The exercise
Could every line of the data be printed exactly as it reads?

The records
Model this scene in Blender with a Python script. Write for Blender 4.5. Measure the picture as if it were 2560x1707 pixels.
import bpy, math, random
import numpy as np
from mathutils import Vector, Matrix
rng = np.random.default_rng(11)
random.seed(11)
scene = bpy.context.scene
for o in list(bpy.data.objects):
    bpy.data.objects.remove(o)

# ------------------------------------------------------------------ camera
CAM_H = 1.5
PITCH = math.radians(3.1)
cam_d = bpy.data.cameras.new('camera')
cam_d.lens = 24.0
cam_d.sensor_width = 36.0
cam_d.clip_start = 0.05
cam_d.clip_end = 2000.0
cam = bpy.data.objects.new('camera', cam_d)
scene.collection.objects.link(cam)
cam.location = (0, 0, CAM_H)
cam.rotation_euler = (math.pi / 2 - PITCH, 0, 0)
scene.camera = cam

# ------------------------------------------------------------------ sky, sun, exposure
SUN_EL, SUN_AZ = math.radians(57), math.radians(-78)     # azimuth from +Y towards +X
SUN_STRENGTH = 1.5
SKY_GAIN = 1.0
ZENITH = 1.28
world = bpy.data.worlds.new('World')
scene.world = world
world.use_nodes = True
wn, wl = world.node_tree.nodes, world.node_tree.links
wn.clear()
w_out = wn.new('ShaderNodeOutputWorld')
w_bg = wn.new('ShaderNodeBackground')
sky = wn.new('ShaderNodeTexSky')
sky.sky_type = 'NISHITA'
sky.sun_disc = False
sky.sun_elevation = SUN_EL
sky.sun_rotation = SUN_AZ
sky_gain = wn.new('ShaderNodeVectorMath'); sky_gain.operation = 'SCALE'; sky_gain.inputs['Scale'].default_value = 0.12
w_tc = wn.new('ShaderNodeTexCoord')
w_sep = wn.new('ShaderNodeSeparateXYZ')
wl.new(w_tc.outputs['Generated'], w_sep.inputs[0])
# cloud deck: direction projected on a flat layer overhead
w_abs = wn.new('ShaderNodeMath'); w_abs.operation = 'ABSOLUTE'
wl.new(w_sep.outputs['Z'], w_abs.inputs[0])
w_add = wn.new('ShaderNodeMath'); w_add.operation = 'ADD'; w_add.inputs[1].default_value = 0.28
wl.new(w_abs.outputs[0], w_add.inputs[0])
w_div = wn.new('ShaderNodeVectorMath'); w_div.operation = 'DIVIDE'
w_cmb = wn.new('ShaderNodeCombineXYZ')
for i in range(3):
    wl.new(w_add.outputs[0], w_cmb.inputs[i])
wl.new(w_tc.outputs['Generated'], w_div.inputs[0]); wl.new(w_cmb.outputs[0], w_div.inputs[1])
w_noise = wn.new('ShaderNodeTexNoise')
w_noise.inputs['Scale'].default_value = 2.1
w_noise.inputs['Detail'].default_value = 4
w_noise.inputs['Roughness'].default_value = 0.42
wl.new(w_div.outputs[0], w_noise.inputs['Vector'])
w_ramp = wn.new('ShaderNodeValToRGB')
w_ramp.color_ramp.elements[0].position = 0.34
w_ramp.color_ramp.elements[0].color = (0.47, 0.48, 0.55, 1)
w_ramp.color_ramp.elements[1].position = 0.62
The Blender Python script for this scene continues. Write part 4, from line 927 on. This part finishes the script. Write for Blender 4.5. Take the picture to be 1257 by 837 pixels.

Result for this exercise
Model this scene in Blender with a Python script. Write for Blender 4.5. Measure the picture as if it were 2560x1707 pixels.
import bpy, math, random
import numpy as np
from mathutils import Vector, Matrix
rng = np.random.default_rng(11)
random.seed(11)
scene = bpy.context.scene
for o in list(bpy.data.objects):
    bpy.data.objects.remove(o)

# ------------------------------------------------------------------ camera
CAM_H = 1.5
PITCH = math.radians(3.1)
cam_d = bpy.data.cameras.new('camera')
cam_d.lens = 24.0
cam_d.sensor_width = 36.0
cam_d.clip_start = 0.05
cam_d.clip_end = 2000.0
cam = bpy.data.objects.new('camera', cam_d)
scene.collection.objects.link(cam)
cam.location = (0, 0, CAM_H)
cam.rotation_euler = (math.pi / 2 - PITCH, 0, 0)
scene.camera = cam

# ------------------------------------------------------------------ sky, sun, exposure
SUN_EL, SUN_AZ = math.radians(57), math.radians(-78)     # azimuth from +Y towards +X
SUN_STRENGTH = 1.5
SKY_GAIN = 1.0
ZENITH = 1.28
world = bpy.data.worlds.new('World')
scene.world = world
world.use_nodes = True
wn, wl = world.node_tree.nodes, world.node_tree.links
wn.clear()
w_out = wn.new('ShaderNodeOutputWorld')
w_bg = wn.new('ShaderNodeBackground')
sky = wn.new('ShaderNodeTexSky')
sky.sky_type = 'NISHITA'
sky.sun_disc = False
sky.sun_elevation = SUN_EL
sky.sun_rotation = SUN_AZ
sky_gain = wn.new('ShaderNodeVectorMath'); sky_gain.operation = 'SCALE'; sky_gain.inputs['Scale'].default_value = 0.12
w_tc = wn.new('ShaderNodeTexCoord')
w_sep = wn.new('ShaderNodeSeparateXYZ')
wl.new(w_tc.outputs['Generated'], w_sep.inputs[0])
# cloud deck: direction projected on a flat layer overhead
w_abs = wn.new('ShaderNodeMath'); w_abs.operation = 'ABSOLUTE'
wl.new(w_sep.outputs['Z'], w_abs.inputs[0])
w_add = wn.new('ShaderNodeMath'); w_add.operation = 'ADD'; w_add.inputs[1].default_value = 0.28
wl.new(w_abs.outputs[0], w_add.inputs[0])
w_div = wn.new('ShaderNodeVectorMath'); w_div.operation = 'DIVIDE'
w_cmb = wn.new('ShaderNodeCombineXYZ')
for i in range(3):
    wl.new(w_add.outputs[0], w_cmb.inputs[i])
wl.new(w_tc.outputs['Generated'], w_div.inputs[0]); wl.new(w_cmb.outputs[0], w_div.inputs[1])
w_noise = wn.new('ShaderNodeTexNoise')
w_noise.inputs['Scale'].default_value = 2.1
w_noise.inputs['Detail'].default_value = 4
w_noise.inputs['Roughness'].default_value = 0.42
wl.new(w_div.outputs[0], w_noise.inputs['Vector'])
w_ramp = wn.new('ShaderNodeValToRGB')
w_ramp.color_ramp.elements[0].position = 0.34
w_ramp.color_ramp.elements[0].color = (0.47, 0.48, 0.55, 1)
w_ramp.color_ramp.elements[1].position = 0.62
The Blender Python script for this scene continues. Write part 4, from line 927 on. This part finishes the script. Write for Blender 4.5. Take the picture to be 1257 by 837 pixels.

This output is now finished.